The name Noviomagus Reginorum is actually a modern invention, constructed from 5 pieces of evidence:
Many places were (or probably were) called Noviomagus across the Roman Empire and may have been indeed a 'Newmarket', but pinning down exact locations has been difficult. The name element Novio- or Νοιο- has a natural meaning of 'new' in most European languages, but it collides with a meaning close to 'river', especially if spelled Navi-. The name element -magus generally meant a large flat area, such as a plain or a marketplace, but it could get reinterpreted and respelled as Latin magnus 'great'.
The settlement was first established as a winter fort for the Second Augustan Legion under Vespasian (the future emperor) shortly after the Roman invasion in AD 43.[5] Their timber barrack blocks, supply stores, and military equipment have been excavated. The camp was in the territory of the Atrebates tribe, whose rulers were friendly to the Romans, and was only used for a few years before the army withdrew and the site was developed as a Romano-British civilian settlement.
Kilns have been found from the building in the early 1950s, and a bronze works from the Neronian or early Flavian period; and a dedication to Nero is dated to AD 58. The River Lavant was diverted to provide a public water supply.[6] The town served as the capital of the Civitas Reginorum, a client kingdom ruled by T. Claudius Cogidubnus.
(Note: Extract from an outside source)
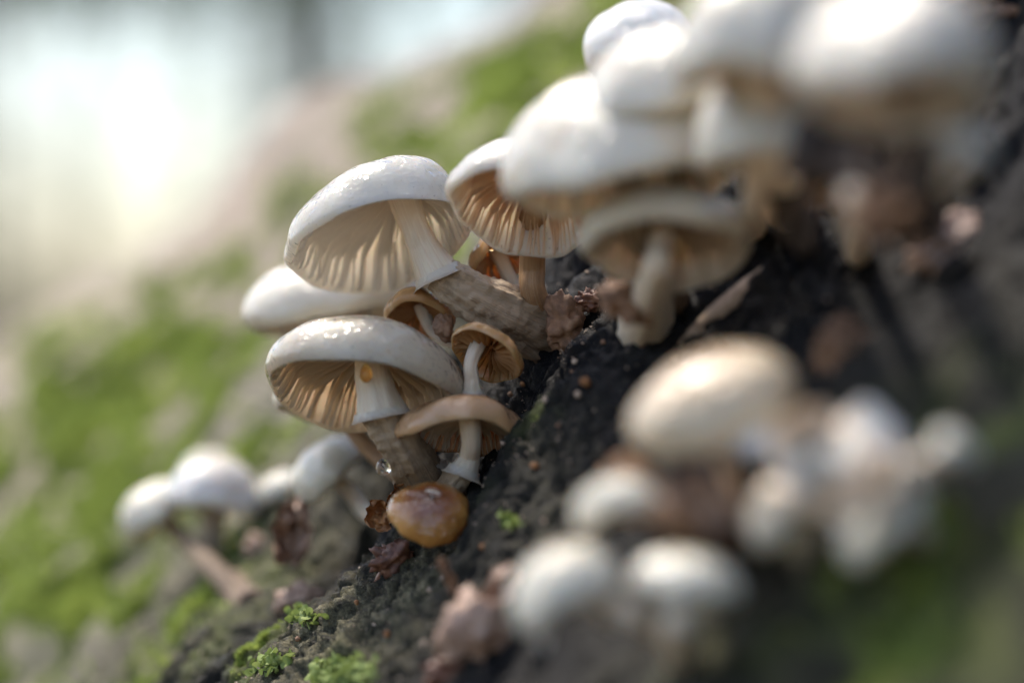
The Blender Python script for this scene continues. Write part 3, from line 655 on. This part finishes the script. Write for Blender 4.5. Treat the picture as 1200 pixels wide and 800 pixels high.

Cogidubnus debatably lived in the Palace of Fishbourne, a mile to the west. He is mentioned on the dedication stone of a temple to Neptune and Minerva. Other public buildings were also present: public baths are beneath Tower Street, an amphitheatre near the cattle market (this suffered stone-robbing in the late second century AD, by which time it was presumably no longer in use), and a basilica is thought to have been on the site of the cathedral.[7]
The town became an important residential, market and industrial centre, producing both fine tableware and enamelwork. In the second century, the town was surrounded by a bank and timber palisade which was later rebuilt in stone. Bastions were added in the early fourth century and the town was generally improved with much rebuilding, road surfacing and a new sewerage system. There were cemeteries outside the east, north and south gates.[8]
By the 380s, Noviomagus appears to have been largely abandoned, perhaps because of Saxon raids along the south coast. According to the Anglo-Saxon Chronicle the town was eventually captured towards the close of the fifth century, by the legendary Ælle of the South Saxons, and renamed Chichester after Ælle's son Cissa. However, although by the 680s the area between Chichester and Selsey had become the political and ecclesiastical centre of the Saxon kingdom with the kings residence in Orreo Regis (Kingsham), south west of Chichester, and Wilfrid's religious centre in Selsey, the archaeology does not support Anglo-Saxon settlement of the central city area until the ninth century.[9][10]